The tireless Dana Frank has a brand new piece up at Foreign Affairs about the Obama administration’s support of the 2009 military coup in Honduras, and how US military funding “has increased every year since” despite a dramatic increase in human rights abuses.
“Since early 2010, there have been more than 10,000 complaints of human rights abuses by [US funded and trained] state security forces,” she writes, and “in many ways, Washington is responsible for this dismal turn.”
The situation brings back haunting memories of other U.S. involvements in Latin America. Washington has a dark track record of supporting military coups against democratic governments and then funneling money to repressive regimes. In 1964, the United States backed a military coup in Brazil; in 1973, it supported a military coup headed by Augusto Pinochet in Chile; and during the 1980s, it threw millions of dollars at the leaders in El Salvador. All of these U.S.–backed governments ruled with enormous brutality. In Honduras today, the United States’ hands are already dirty: A botched drug raid in the Moskitia region on May 11, carried out by agents of the U.S. Drug Enforcement Administration and Honduran security forces, left four civilians dead, two of whom were pregnant women.
The increased support for the abusive and corrupt military regime in Honduras has occurred in tandem with an increase in US military presence in the country and penetration by commando-style militias from the Drug Enforcement Administration. There have been a number of cases in recent months of joint US-Honduran raids and gunfights with alleged drug traffickers, but it hasn’t cracked down so much as it has made the country more dangerous. In one such incident in May, DEA agents and Honduran forces shot and killed four civilians, including two pregnant women, with total impunity beyond having to say they were sorry.
The drug war is at best a side issue for the US in Honduras, especially considering the regime Washington supports is rife with politicians and government officials who themselves participate in the drug trade and organized crime.
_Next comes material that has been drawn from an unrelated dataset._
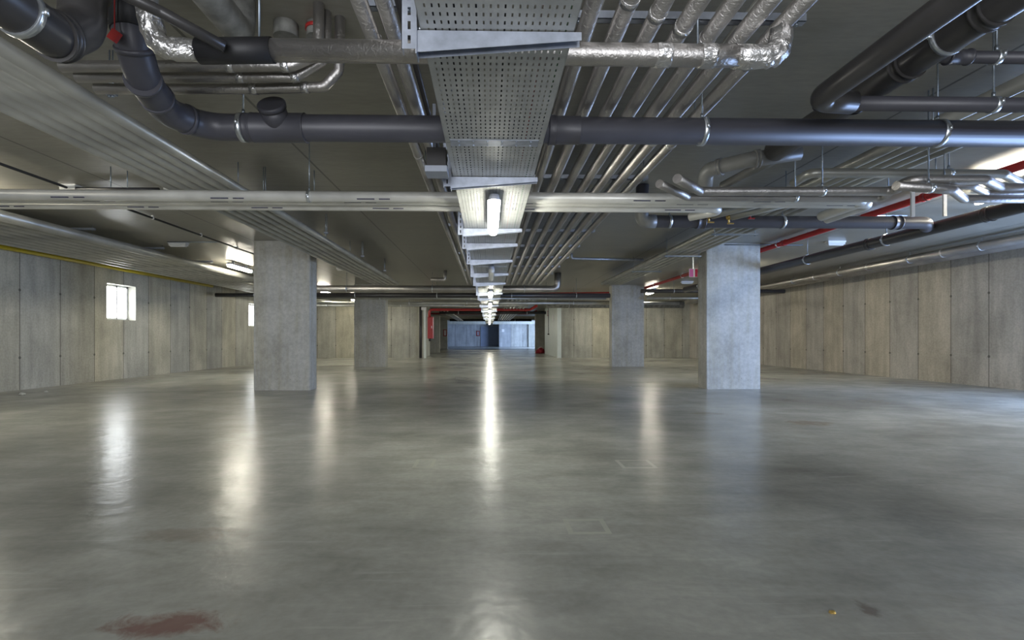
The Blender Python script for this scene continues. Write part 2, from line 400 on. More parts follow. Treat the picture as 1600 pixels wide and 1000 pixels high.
# ------------------------------------------------------------------ columns
def column(x0, x1, y0, y1, label):
    bm = box(x0, x1, y0, y1, 0, CEIL)
    bmesh.ops.bevel(bm, geom=[e for e in bm.edges if abs(e.verts[0].co.z-e.verts[1].co.z) > 1], offset=.012, segments=2, affect='EDGES')
    o = mk('concrete_column', bm, M['column'], loc=((x0+x1)/2, (y0+y1)/2, 0)); tag(o, label, 'column', 'concrete columns')
a, b_ = pt(401, 609, -1).x, pt(487, 609, -1).x; column(a, b_, 9.85, 10.25, 'wide grey concrete column nearest the camera on the left, with yellow streaks at top')
a, b_ = pt(1097, 606.5, -1).x, pt(1181, 606.5, -1).x; column(a, b_, 9.9, 10.3, 'wide bluish-lit concrete column nearest the camera on the right, beside the small red sign')
a, b_ = pt(555, 573, -1).x, pt(603, 573, -1).x; column(a, b_, 17.75, 18.2, 'smaller-looking concrete column standing further back on the left, before the back wall')
a, b_ = pt(953, 572, -1).x, pt(1003, 572, -1).x; column(a, b_, 17.8, 18.2, 'smaller-looking concrete column standing further back on the right, before the back wall')
# ------------------------------------------------------------------ perforated cable tray
KL, KR, HT = -.221, .277, 1.20
tx0, tx1, tz = KL*HT, KR*HT, 1+HT
tray = thing('cable_tray', ((tx0+tx1)/2, 1.0, tz), 'long galvanised perforated cable tray running down the middle under the ceiling', 'cable tray')
def tray_section(y0, y1, holes=True, z=tz):
    bm = bmesh.new(); ncol = 21; pitch_y = .048
    if holes:
        xs = [tx0]; m_ = .018; wd = (tx1-tx0-2*m_)/ncol
        for i in range(ncol):
            xs += [tx0+m_+wd*(i+.37), tx0+m_+wd*(i+.63)]
        xs.append(tx1); nr = int((y1-y0)/pitch_y); ys = [y0]; py_ = (y1-y0)/nr
        for j in range(nr): ys += [y0+py_*(j+.28), y0+py_*(j+.72)]
        ys.append(y1)
        g = [[bm.verts.new((x, y, z)) for x in xs] for y in ys]
        for j in range(len(ys)-1):
            for i in range(len(xs)-1):
                if i % 2 == 1 and j % 2 == 1: continue
                bm.faces.new((g[j][i], g[j][i+1], g[j+1][i+1], g[j+1][i]))
    else: add_box(bm, tx0, tx1, y0, y1, z, z+.002)
    for x in (tx0, tx1): add_box(bm, x-.001, x+.001, y0, y1, z, z+.03)
    add_box(bm, tx0, tx0+.014, y0, y1, z+.028, z+.03); add_box(bm, tx1-.014, tx1, y0, y1, z+.028, z+.03)
    mk('tray_section', bm, M['tray'], tray)
yy = .9
for k, y1 in enumerate((3.15, 5.8, 8.6, 11.5, 14.5)):
    tray_section(yy, y1-.004); yy = y1
tray_section(14.5, 24, False); tray_section(24.0, 46, False)
for y in (3.15, 5.8, 8.6, 11.5):
    b = bmesh.new(); add_box(b, tx0+.03, tx1-.03, y-.05, y+.05, tz-.004, tz-.001)
    for i in range(6):
        for s in (-.03, .03): add_tube(b, [V((tx0+.08+i*.088, y+s, tz-.008)), V((tx0+.08+i*.088, y+s, tz-.003))], .006, seg=8)
    mk('splice_plate', b, M['ghalv'], tray)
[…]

Dana Frank sheds some light on the true strategic calculus:
The State Department is pursuing such a misguided policy for larger strategic reasons in the region: to push back against the governments in Argentina, Bolivia, Brazil, Ecuador, El Salvador, and others, which have moved considerably to the left in the last 15 years. Above all, Washington’s Honduras policy is a deliberate message to Venezuelan President Hugo Chávez. Endorsing the coup served as a not-so-subtle threat that the others could be next. Paraguay only proves the point further — in June, the State Department looked the other way when Paraguayan President Fernando Lugo was overthrown.
So Washington is afraid of what it has always been afraid of in Latin America: losing control of it. Too many countries are unwilling to simply obey US demands, therefore, support for tyranny is justified.